▸ **SUPPLIED MATERIAL**:
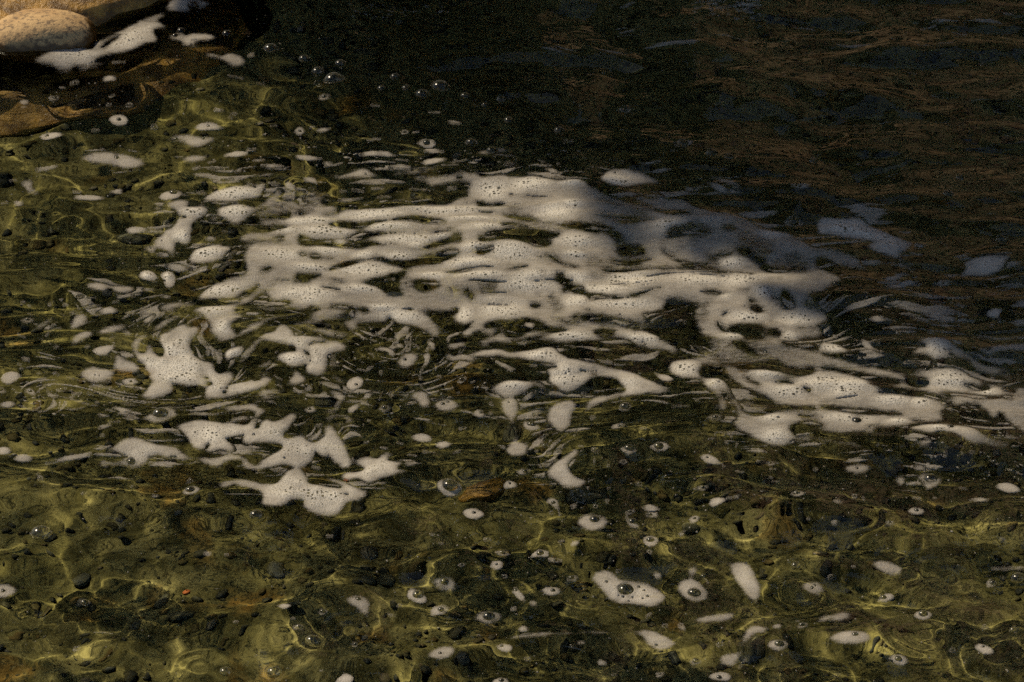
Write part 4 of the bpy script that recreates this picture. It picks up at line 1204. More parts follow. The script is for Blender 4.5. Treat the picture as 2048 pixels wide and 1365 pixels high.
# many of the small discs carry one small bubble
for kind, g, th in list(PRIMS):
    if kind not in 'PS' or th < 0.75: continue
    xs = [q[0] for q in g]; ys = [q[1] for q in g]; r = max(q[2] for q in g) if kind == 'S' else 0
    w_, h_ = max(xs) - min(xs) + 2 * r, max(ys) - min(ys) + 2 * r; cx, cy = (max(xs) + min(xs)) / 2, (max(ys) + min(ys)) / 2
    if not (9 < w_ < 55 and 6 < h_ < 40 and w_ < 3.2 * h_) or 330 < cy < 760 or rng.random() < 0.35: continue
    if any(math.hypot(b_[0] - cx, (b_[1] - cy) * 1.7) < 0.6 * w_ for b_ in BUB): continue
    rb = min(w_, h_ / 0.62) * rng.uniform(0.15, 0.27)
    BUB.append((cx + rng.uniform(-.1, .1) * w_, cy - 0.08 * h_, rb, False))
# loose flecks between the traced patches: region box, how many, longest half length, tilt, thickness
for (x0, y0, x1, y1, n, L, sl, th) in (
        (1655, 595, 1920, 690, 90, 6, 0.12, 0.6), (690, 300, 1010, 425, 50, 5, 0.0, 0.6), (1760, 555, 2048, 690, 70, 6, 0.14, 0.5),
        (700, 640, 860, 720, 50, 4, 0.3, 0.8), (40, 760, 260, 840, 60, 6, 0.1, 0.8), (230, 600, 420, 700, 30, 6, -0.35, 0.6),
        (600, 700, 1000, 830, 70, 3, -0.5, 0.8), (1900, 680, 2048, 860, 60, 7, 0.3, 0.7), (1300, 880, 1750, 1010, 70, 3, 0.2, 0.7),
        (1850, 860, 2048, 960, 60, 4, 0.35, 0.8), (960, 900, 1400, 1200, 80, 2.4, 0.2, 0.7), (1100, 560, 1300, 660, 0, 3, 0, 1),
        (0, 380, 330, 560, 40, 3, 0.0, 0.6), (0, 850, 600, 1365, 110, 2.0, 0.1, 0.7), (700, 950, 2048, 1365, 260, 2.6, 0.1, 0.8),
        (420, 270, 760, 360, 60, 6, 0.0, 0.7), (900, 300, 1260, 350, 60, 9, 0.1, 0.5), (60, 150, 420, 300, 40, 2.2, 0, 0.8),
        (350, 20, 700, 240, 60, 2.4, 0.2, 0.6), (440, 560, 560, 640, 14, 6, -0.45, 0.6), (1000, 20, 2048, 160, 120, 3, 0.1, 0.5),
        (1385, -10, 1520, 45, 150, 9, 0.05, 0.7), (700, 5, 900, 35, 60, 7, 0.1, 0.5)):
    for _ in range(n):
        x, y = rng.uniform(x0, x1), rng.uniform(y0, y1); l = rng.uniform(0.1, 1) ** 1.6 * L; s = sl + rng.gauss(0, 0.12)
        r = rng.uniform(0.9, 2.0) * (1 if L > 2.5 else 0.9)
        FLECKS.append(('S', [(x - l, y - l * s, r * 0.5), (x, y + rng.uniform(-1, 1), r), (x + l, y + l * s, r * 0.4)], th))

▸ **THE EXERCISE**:
Repeat the material above word for word and skip every image in it.

▸ **FULL OUTPUT**:
Write part 4 of the bpy script that recreates this picture. It picks up at line 1204. More parts follow. The script is for Blender 4.5. Treat the picture as 2048 pixels wide and 1365 pixels high.
# many of the small discs carry one small bubble
for kind, g, th in list(PRIMS):
    if kind not in 'PS' or th < 0.75: continue
    xs = [q[0] for q in g]; ys = [q[1] for q in g]; r = max(q[2] for q in g) if kind == 'S' else 0
    w_, h_ = max(xs) - min(xs) + 2 * r, max(ys) - min(ys) + 2 * r; cx, cy = (max(xs) + min(xs)) / 2, (max(ys) + min(ys)) / 2
    if not (9 < w_ < 55 and 6 < h_ < 40 and w_ < 3.2 * h_) or 330 < cy < 760 or rng.random() < 0.35: continue
    if any(math.hypot(b_[0] - cx, (b_[1] - cy) * 1.7) < 0.6 * w_ for b_ in BUB): continue
    rb = min(w_, h_ / 0.62) * rng.uniform(0.15, 0.27)
    BUB.append((cx + rng.uniform(-.1, .1) * w_, cy - 0.08 * h_, rb, False))
# loose flecks between the traced patches: region box, how many, longest half length, tilt, thickness
for (x0, y0, x1, y1, n, L, sl, th) in (
        (1655, 595, 1920, 690, 90, 6, 0.12, 0.6), (690, 300, 1010, 425, 50, 5, 0.0, 0.6), (1760, 555, 2048, 690, 70, 6, 0.14, 0.5),
        (700, 640, 860, 720, 50, 4, 0.3, 0.8), (40, 760, 260, 840, 60, 6, 0.1, 0.8), (230, 600, 420, 700, 30, 6, -0.35, 0.6),
        (600, 700, 1000, 830, 70, 3, -0.5, 0.8), (1900, 680, 2048, 860, 60, 7, 0.3, 0.7), (1300, 880, 1750, 1010, 70, 3, 0.2, 0.7),
        (1850, 860, 2048, 960, 60, 4, 0.35, 0.8), (960, 900, 1400, 1200, 80, 2.4, 0.2, 0.7), (1100, 560, 1300, 660, 0, 3, 0, 1),
        (0, 380, 330, 560, 40, 3, 0.0, 0.6), (0, 850, 600, 1365, 110, 2.0, 0.1, 0.7), (700, 950, 2048, 1365, 260, 2.6, 0.1, 0.8),
        (420, 270, 760, 360, 60, 6, 0.0, 0.7), (900, 300, 1260, 350, 60, 9, 0.1, 0.5), (60, 150, 420, 300, 40, 2.2, 0, 0.8),
        (350, 20, 700, 240, 60, 2.4, 0.2, 0.6), (440, 560, 560, 640, 14, 6, -0.45, 0.6), (1000, 20, 2048, 160, 120, 3, 0.1, 0.5),
        (1385, -10, 1520, 45, 150, 9, 0.05, 0.7), (700, 5, 900, 35, 60, 7, 0.1, 0.5)):
    for _ in range(n):
        x, y = rng.uniform(x0, x1), rng.uniform(y0, y1); l = rng.uniform(0.1, 1) ** 1.6 * L; s = sl + rng.gauss(0, 0.12)
        r = rng.uniform(0.9, 2.0) * (1 if L > 2.5 else 0.9)
        FLECKS.append(('S', [(x - l, y - l * s, r * 0.5), (x, y + rng.uniform(-1, 1), r), (x + l, y + l * s, r * 0.4)], th))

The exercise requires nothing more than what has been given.